What then was finished by this death? What did the Man of Sorrows mean when he uttered those final words, "It is finished"? Surely, it was not a sigh of resignation. Surely these words were not words of failure, but rather were words of fulfillment.

How could this be? It didn't seem as if anything good was completed as Jesus was lifted high above the earth on that remnant of a tree? What was fulfilled as Jesus breathed his last?

These words, "It is finished" proclaimed to heaven and earth that the separation, that gulf dividing God from the beloved but rebellious children of Adam was at an end. The separation that is described in our story of a tree in the Garden of Eden is over - as Jesus is lifted high upon another tree at Golgotha. This separation is ended when God came to live with us, to accept our rejection, even to the cruel extreme of dying on a cross. Here lifted over the earth, with out stretched out arms, Love bridges the yawning gap of human sin, guilt and shame, embracing us instead with love.

"It is finished": Sin, guilt, separation from our creator God and from one another, gathered into the arms of Hope, the arms of Reconciliation, the arms of forgiveness and marked as Christ's own: over, completed, finished, once for all. Now we who are marked as Christ's own are called to remember that even as our most hidden guilt and secret shame is finished, we must find a way to also forgive. Not forget, but forgive. Can we live as if it is truly finished? Can we let go of the guilt that has tormented us? Can we let go of our sense of shame, our personal belief in not being good enough? Can we find the path of forgiveness that not only releases those who have harmed us, but frees us as well?

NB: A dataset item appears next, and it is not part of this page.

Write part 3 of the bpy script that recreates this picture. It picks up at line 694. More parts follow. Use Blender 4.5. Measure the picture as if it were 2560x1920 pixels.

Dear Lord, for all that is ended, finished, over and done on this Good Friday, I thank you now. May we offer up to the Cross of Christ, our shame and guilt, our unforgiveness, and whatever sin, great or subtle which we have held as more powerful than your pronouncement: "It is finished." Give us your grace to relinquish all that separates us from you and from one another, as we meditate on the Cross this evening and prayerfully accept the full meaning of your words, "It is finished." AMEN.